(Entries with scene source code)
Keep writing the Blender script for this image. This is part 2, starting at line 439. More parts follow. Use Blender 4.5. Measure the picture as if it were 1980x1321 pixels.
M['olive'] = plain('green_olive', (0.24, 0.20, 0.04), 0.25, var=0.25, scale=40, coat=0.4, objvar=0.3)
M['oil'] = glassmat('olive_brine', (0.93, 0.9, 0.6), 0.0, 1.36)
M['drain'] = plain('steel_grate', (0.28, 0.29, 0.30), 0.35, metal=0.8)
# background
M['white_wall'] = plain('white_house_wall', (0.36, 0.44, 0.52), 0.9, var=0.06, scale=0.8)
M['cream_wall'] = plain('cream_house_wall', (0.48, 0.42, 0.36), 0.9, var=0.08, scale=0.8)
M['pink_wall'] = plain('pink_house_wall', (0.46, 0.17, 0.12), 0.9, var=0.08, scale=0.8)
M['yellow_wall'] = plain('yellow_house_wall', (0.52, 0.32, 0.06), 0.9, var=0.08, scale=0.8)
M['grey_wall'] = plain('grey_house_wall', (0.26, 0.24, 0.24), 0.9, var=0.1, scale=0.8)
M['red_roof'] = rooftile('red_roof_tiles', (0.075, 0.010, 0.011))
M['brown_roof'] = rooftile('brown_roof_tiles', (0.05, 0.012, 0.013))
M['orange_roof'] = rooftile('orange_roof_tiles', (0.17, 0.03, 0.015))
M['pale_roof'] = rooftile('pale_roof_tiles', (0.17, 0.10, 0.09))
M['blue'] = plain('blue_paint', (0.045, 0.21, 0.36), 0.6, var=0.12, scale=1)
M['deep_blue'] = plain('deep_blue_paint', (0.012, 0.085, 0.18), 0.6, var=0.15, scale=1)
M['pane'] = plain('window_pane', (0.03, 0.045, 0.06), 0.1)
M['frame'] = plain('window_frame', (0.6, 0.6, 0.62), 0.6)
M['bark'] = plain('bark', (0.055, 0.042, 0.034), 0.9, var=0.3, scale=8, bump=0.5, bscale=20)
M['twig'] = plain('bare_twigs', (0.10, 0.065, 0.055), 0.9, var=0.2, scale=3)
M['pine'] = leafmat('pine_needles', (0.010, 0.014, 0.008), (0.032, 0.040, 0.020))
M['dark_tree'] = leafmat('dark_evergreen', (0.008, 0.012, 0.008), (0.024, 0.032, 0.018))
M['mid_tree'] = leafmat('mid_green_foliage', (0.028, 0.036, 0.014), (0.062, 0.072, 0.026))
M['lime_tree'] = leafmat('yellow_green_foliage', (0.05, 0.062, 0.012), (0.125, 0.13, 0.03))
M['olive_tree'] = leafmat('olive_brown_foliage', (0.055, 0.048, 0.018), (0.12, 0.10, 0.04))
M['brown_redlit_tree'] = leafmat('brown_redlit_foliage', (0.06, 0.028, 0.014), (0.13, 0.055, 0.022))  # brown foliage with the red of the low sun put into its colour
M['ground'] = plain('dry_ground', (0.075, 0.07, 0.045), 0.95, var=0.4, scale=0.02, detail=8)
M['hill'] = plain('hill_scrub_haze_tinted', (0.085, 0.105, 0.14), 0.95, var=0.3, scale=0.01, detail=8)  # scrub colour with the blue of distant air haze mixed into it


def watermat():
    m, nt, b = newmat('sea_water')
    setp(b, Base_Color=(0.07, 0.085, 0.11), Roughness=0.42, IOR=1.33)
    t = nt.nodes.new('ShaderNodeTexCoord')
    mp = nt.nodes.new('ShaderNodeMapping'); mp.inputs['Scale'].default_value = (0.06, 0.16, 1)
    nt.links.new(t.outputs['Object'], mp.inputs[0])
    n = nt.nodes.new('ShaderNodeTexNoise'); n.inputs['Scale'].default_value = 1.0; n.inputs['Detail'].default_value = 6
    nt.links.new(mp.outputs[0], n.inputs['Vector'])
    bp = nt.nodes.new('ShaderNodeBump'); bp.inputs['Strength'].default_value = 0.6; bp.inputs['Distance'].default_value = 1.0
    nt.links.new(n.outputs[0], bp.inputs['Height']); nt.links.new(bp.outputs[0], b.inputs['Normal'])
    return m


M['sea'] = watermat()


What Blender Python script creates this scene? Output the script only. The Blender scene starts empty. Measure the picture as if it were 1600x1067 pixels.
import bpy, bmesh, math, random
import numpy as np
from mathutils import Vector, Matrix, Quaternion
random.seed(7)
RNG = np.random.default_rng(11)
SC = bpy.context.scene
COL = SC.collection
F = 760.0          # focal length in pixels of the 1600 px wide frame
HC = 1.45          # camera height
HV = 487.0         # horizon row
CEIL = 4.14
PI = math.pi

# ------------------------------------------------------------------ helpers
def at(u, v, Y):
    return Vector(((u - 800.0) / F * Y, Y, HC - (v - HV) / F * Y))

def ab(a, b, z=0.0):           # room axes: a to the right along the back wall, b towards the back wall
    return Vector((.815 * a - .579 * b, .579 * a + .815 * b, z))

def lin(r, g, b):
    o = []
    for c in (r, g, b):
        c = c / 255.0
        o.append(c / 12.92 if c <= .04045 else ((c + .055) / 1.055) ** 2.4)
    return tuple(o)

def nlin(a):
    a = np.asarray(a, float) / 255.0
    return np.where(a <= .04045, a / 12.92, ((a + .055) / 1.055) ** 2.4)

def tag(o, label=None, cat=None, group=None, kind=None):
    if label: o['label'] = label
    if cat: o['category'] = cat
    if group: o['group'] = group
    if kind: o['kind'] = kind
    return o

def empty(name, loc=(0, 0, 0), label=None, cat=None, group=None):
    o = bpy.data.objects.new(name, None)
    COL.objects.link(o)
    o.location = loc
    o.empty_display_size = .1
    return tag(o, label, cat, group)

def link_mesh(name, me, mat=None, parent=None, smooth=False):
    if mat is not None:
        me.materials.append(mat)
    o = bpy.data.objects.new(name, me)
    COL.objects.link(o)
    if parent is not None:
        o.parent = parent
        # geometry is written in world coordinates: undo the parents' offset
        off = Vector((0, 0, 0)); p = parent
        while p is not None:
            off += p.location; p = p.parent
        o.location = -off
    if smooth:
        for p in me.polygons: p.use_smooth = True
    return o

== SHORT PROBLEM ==
In the listing above, locate the line containing "0.9, var=0.06, scale=0.8)" and the line containing "var=0.3, scale=0.01, detail=8)". Extract those two lines and every line between them, exactly as written, and only those.

== SOLUTION ==
M['white_wall'] = plain('white_house_wall', (0.36, 0.44, 0.52), 0.9, var=0.06, scale=0.8)
M['cream_wall'] = plain('cream_house_wall', (0.48, 0.42, 0.36), 0.9, var=0.08, scale=0.8)
M['pink_wall'] = plain('pink_house_wall', (0.46, 0.17, 0.12), 0.9, var=0.08, scale=0.8)
M['yellow_wall'] = plain('yellow_house_wall', (0.52, 0.32, 0.06), 0.9, var=0.08, scale=0.8)
M['grey_wall'] = plain('grey_house_wall', (0.26, 0.24, 0.24), 0.9, var=0.1, scale=0.8)
M['red_roof'] = rooftile('red_roof_tiles', (0.075, 0.010, 0.011))
M['brown_roof'] = rooftile('brown_roof_tiles', (0.05, 0.012, 0.013))
M['orange_roof'] = rooftile('orange_roof_tiles', (0.17, 0.03, 0.015))
M['pale_roof'] = rooftile('pale_roof_tiles', (0.17, 0.10, 0.09))
M['blue'] = plain('blue_paint', (0.045, 0.21, 0.36), 0.6, var=0.12, scale=1)
M['deep_blue'] = plain('deep_blue_paint', (0.012, 0.085, 0.18), 0.6, var=0.15, scale=1)
M['pane'] = plain('window_pane', (0.03, 0.045, 0.06), 0.1)
M['frame'] = plain('window_frame', (0.6, 0.6, 0.62), 0.6)
M['bark'] = plain('bark', (0.055, 0.042, 0.034), 0.9, var=0.3, scale=8, bump=0.5, bscale=20)
M['twig'] = plain('bare_twigs', (0.10, 0.065, 0.055), 0.9, var=0.2, scale=3)
M['pine'] = leafmat('pine_needles', (0.010, 0.014, 0.008), (0.032, 0.040, 0.020))
M['dark_tree'] = leafmat('dark_evergreen', (0.008, 0.012, 0.008), (0.024, 0.032, 0.018))
M['mid_tree'] = leafmat('mid_green_foliage', (0.028, 0.036, 0.014), (0.062, 0.072, 0.026))
M['lime_tree'] = leafmat('yellow_green_foliage', (0.05, 0.062, 0.012), (0.125, 0.13, 0.03))
M['olive_tree'] = leafmat('olive_brown_foliage', (0.055, 0.048, 0.018), (0.12, 0.10, 0.04))
M['brown_redlit_tree'] = leafmat('brown_redlit_foliage', (0.06, 0.028, 0.014), (0.13, 0.055, 0.022))  # brown foliage with the red of the low sun put into its colour
M['ground'] = plain('dry_ground', (0.075, 0.07, 0.045), 0.95, var=0.4, scale=0.02, detail=8)
M['hill'] = plain('hill_scrub_haze_tinted', (0.085, 0.105, 0.14), 0.95, var=0.3, scale=0.01, detail=8)  # scrub colour with the blue of distant air haze mixed into it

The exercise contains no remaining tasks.